The temperature of the stratosphere is a key climate variable for understanding variability and change of the Earth's radiation budget, particularly due to sensitivity to changes in stratospheric ozone as well as aerosols from volcanoes and wildfires. While there are direct measurements of the lower stratosphere with weather balloons and field campaigns, complete estimates of large-scale mean stratospheric temperature are conducted with remotely sensed data, using infrared and microwave instruments.

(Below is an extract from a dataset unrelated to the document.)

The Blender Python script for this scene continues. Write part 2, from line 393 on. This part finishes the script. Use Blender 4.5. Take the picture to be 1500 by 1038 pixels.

Four instruments have provided retrievals used to estimate stratospheric temperature: the Microwave Sounding Unit (MSU) and Stratospheric Sounding Unit (SSU) instruments from late 1978 to 2005, the Advanced Microwave Sounding Unit (AMSU) from 1998-present, and the Aura Microwave Limb Sounder (MLS) for 2004-present. The satellite retrievals have been post-processed into lower, middle, and upper stratospheric temperature estimates by numerous groups including University of Alabama in Huntsville, Remote Sensing Systems, the NOAA Center for Satellite Applications and Research and NSF NCAR. The overlap between the instruments has enabled a merged record of stratospheric temperature from 1978-present. These products generally agree in terms of trends and variability and provide separate estimates of these variables that can be used to sample uncertainty due to post-processing methodology.